# GIVEN REQUEST
Work through the data below and give the number of lines holding "this", nothing more.
>> START INPUT MATERIAL
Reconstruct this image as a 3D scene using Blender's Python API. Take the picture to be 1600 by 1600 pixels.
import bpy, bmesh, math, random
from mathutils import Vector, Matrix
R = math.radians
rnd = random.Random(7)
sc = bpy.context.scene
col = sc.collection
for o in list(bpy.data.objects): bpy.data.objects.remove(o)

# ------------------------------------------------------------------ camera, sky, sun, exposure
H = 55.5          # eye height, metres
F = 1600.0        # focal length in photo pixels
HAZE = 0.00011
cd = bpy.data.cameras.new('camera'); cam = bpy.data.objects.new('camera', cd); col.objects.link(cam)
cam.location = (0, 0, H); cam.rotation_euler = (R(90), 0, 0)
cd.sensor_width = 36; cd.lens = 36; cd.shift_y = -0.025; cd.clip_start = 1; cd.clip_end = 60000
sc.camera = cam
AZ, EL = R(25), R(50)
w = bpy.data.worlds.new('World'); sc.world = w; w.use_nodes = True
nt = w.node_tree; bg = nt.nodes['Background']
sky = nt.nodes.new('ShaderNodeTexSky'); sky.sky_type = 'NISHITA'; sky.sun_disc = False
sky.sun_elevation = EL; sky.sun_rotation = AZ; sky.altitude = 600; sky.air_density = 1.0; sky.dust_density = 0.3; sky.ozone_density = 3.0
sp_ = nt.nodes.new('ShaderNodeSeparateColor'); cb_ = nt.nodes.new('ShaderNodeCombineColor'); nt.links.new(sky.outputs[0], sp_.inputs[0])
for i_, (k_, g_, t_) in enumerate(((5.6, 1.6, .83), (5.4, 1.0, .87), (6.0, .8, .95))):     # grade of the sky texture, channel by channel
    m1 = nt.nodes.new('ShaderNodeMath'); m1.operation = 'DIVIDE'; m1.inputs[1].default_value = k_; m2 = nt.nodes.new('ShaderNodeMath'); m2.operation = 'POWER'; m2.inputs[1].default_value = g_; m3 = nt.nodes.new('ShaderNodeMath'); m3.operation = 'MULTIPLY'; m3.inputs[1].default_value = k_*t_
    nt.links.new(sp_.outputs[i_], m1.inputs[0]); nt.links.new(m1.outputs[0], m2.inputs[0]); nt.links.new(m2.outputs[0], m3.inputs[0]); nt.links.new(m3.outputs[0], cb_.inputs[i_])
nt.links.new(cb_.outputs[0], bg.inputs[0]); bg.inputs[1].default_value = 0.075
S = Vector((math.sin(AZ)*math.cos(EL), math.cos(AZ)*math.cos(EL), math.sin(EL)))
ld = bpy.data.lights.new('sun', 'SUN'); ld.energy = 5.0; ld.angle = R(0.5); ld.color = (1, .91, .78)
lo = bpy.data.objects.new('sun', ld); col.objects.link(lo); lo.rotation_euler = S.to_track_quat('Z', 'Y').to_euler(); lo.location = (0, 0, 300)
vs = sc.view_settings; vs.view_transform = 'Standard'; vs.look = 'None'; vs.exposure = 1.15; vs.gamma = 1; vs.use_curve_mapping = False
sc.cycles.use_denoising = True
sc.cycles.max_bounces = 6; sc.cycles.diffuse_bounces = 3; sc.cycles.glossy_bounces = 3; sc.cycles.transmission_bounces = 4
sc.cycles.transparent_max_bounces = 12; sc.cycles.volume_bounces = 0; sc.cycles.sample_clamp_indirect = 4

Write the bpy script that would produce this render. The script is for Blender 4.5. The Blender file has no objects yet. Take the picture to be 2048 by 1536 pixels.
>> END INPUT MATERIAL
# TASK OUTPUT
2